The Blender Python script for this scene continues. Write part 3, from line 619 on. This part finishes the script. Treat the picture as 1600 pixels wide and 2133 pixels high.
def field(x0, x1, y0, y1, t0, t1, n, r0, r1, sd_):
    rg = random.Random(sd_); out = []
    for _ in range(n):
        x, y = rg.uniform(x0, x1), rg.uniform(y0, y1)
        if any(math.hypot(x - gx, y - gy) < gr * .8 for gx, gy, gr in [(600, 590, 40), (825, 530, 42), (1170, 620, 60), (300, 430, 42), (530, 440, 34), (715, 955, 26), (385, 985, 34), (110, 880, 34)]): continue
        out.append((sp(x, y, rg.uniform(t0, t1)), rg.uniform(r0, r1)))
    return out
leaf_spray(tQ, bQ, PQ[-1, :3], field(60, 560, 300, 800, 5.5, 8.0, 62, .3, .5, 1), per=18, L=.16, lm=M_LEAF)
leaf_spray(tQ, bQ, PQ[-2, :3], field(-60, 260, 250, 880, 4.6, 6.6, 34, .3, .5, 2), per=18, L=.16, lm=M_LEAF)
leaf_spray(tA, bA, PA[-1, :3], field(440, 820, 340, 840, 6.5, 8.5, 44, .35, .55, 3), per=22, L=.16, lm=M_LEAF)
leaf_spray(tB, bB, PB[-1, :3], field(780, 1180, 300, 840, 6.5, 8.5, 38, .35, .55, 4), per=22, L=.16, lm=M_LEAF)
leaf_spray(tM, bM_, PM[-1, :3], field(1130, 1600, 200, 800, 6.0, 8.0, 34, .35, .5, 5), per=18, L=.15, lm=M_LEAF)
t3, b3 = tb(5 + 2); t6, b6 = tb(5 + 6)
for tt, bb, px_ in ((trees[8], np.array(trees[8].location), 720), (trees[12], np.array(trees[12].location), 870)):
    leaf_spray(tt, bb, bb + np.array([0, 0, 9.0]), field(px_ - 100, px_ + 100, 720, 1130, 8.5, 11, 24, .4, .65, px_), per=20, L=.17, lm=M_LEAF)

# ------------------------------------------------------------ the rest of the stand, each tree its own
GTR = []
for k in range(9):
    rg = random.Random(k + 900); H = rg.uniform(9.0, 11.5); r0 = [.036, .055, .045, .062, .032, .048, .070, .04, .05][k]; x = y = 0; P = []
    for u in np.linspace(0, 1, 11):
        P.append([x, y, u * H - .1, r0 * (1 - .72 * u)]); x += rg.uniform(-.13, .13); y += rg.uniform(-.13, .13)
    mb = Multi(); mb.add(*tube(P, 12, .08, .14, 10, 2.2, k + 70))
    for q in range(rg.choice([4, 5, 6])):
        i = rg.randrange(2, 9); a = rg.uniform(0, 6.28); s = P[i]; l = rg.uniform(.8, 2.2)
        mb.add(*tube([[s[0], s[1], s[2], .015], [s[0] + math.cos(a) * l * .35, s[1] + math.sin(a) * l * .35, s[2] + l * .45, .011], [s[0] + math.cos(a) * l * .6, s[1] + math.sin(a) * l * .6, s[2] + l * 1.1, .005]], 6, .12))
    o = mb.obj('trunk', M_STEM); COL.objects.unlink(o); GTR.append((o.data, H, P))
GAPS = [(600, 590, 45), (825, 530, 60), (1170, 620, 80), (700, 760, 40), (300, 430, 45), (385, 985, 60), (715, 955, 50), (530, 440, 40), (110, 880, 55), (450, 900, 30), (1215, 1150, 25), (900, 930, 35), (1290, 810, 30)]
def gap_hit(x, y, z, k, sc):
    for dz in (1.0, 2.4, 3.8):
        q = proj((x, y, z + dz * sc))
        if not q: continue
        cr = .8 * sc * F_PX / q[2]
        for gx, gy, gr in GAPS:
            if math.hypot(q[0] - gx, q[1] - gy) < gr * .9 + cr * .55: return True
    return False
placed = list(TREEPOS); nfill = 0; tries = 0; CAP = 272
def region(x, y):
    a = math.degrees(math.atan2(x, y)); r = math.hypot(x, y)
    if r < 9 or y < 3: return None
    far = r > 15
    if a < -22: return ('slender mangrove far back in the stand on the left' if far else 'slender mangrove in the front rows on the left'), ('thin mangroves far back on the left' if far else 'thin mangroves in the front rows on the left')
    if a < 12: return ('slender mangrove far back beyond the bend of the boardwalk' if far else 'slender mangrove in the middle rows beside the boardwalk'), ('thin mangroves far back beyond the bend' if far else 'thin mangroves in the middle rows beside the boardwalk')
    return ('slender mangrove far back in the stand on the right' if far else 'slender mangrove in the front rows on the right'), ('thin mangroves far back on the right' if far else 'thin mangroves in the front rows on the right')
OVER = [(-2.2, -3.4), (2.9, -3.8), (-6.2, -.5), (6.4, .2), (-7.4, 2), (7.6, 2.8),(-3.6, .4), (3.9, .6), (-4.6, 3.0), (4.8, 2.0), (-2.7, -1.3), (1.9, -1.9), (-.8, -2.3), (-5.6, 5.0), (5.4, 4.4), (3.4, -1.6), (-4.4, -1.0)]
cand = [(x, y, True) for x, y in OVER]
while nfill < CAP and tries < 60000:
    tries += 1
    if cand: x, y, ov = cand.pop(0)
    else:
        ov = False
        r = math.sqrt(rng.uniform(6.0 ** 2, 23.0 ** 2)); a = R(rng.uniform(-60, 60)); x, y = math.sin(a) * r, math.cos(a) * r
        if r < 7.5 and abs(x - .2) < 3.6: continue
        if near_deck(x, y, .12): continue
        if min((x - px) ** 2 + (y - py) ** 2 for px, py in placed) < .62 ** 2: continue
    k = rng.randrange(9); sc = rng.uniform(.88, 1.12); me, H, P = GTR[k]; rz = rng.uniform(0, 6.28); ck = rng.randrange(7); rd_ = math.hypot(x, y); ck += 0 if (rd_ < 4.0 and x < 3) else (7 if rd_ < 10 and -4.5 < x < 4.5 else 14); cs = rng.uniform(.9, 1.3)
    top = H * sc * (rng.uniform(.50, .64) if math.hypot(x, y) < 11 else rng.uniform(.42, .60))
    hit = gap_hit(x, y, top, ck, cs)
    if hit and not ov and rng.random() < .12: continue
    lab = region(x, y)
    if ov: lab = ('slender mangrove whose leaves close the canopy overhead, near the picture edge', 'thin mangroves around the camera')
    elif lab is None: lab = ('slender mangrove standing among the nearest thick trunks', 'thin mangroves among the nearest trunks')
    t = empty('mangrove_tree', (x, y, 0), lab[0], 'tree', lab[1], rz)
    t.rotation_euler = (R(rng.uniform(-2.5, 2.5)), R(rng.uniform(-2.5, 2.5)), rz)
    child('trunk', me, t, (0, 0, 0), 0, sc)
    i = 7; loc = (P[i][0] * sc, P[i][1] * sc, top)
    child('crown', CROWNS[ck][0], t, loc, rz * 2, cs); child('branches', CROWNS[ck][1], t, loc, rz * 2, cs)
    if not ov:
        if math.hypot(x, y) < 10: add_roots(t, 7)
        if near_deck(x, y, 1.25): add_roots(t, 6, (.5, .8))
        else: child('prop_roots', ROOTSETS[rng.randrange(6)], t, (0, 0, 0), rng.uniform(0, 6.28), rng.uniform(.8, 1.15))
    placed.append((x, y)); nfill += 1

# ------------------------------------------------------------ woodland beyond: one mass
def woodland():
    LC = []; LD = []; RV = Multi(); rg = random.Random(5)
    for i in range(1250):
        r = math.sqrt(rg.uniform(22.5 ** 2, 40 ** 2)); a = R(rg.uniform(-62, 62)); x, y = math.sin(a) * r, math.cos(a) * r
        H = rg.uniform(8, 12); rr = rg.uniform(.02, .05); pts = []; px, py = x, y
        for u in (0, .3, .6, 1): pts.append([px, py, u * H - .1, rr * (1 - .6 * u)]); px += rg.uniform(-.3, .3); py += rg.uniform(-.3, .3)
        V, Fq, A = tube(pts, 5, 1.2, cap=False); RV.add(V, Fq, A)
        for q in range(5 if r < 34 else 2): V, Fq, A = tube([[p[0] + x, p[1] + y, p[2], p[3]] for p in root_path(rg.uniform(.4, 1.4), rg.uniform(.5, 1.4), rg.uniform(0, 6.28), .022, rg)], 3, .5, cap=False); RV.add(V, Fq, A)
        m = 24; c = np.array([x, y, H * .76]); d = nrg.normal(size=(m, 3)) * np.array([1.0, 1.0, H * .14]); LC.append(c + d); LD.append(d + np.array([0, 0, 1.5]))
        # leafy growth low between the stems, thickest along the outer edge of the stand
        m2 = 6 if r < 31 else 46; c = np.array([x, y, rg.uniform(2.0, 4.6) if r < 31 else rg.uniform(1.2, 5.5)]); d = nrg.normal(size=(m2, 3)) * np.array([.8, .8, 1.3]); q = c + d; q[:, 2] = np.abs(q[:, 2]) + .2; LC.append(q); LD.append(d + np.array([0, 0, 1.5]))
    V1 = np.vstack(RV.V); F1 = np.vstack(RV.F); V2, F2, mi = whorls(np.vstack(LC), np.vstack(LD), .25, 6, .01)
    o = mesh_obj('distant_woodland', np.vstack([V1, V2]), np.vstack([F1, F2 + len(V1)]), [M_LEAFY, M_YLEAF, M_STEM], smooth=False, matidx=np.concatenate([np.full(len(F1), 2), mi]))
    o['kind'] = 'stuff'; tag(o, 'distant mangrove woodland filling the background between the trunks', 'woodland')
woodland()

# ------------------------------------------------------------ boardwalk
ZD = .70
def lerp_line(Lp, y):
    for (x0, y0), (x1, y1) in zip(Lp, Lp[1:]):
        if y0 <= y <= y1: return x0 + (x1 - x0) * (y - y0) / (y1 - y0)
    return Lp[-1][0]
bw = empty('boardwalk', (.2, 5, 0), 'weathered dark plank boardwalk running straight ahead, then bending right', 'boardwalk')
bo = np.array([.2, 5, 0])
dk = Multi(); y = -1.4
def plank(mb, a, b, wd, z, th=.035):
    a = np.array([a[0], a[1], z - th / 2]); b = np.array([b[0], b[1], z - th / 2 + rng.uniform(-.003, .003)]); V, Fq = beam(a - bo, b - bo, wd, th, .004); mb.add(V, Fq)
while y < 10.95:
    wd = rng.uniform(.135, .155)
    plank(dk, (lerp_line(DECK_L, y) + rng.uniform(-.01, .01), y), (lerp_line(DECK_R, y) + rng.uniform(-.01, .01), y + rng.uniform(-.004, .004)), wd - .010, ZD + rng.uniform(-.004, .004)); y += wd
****
STATED PROBLEM>
Reprint the data above from the opening line to the line holding "leaf_spray(tt, bb, bb", inclusive, and nothing else.

TASK ANSWER>
The Blender Python script for this scene continues. Write part 3, from line 619 on. This part finishes the script. Treat the picture as 1600 pixels wide and 2133 pixels high.
def field(x0, x1, y0, y1, t0, t1, n, r0, r1, sd_):
    rg = random.Random(sd_); out = []
    for _ in range(n):
        x, y = rg.uniform(x0, x1), rg.uniform(y0, y1)
        if any(math.hypot(x - gx, y - gy) < gr * .8 for gx, gy, gr in [(600, 590, 40), (825, 530, 42), (1170, 620, 60), (300, 430, 42), (530, 440, 34), (715, 955, 26), (385, 985, 34), (110, 880, 34)]): continue
        out.append((sp(x, y, rg.uniform(t0, t1)), rg.uniform(r0, r1)))
    return out
leaf_spray(tQ, bQ, PQ[-1, :3], field(60, 560, 300, 800, 5.5, 8.0, 62, .3, .5, 1), per=18, L=.16, lm=M_LEAF)
leaf_spray(tQ, bQ, PQ[-2, :3], field(-60, 260, 250, 880, 4.6, 6.6, 34, .3, .5, 2), per=18, L=.16, lm=M_LEAF)
leaf_spray(tA, bA, PA[-1, :3], field(440, 820, 340, 840, 6.5, 8.5, 44, .35, .55, 3), per=22, L=.16, lm=M_LEAF)
leaf_spray(tB, bB, PB[-1, :3], field(780, 1180, 300, 840, 6.5, 8.5, 38, .35, .55, 4), per=22, L=.16, lm=M_LEAF)
leaf_spray(tM, bM_, PM[-1, :3], field(1130, 1600, 200, 800, 6.0, 8.0, 34, .35, .5, 5), per=18, L=.15, lm=M_LEAF)
t3, b3 = tb(5 + 2); t6, b6 = tb(5 + 6)
for tt, bb, px_ in ((trees[8], np.array(trees[8].location), 720), (trees[12], np.array(trees[12].location), 870)):
    leaf_spray(tt, bb, bb + np.array([0, 0, 9.0]), field(px_ - 100, px_ + 100, 720, 1130, 8.5, 11, 24, .4, .65, px_), per=20, L=.17, lm=M_LEAF)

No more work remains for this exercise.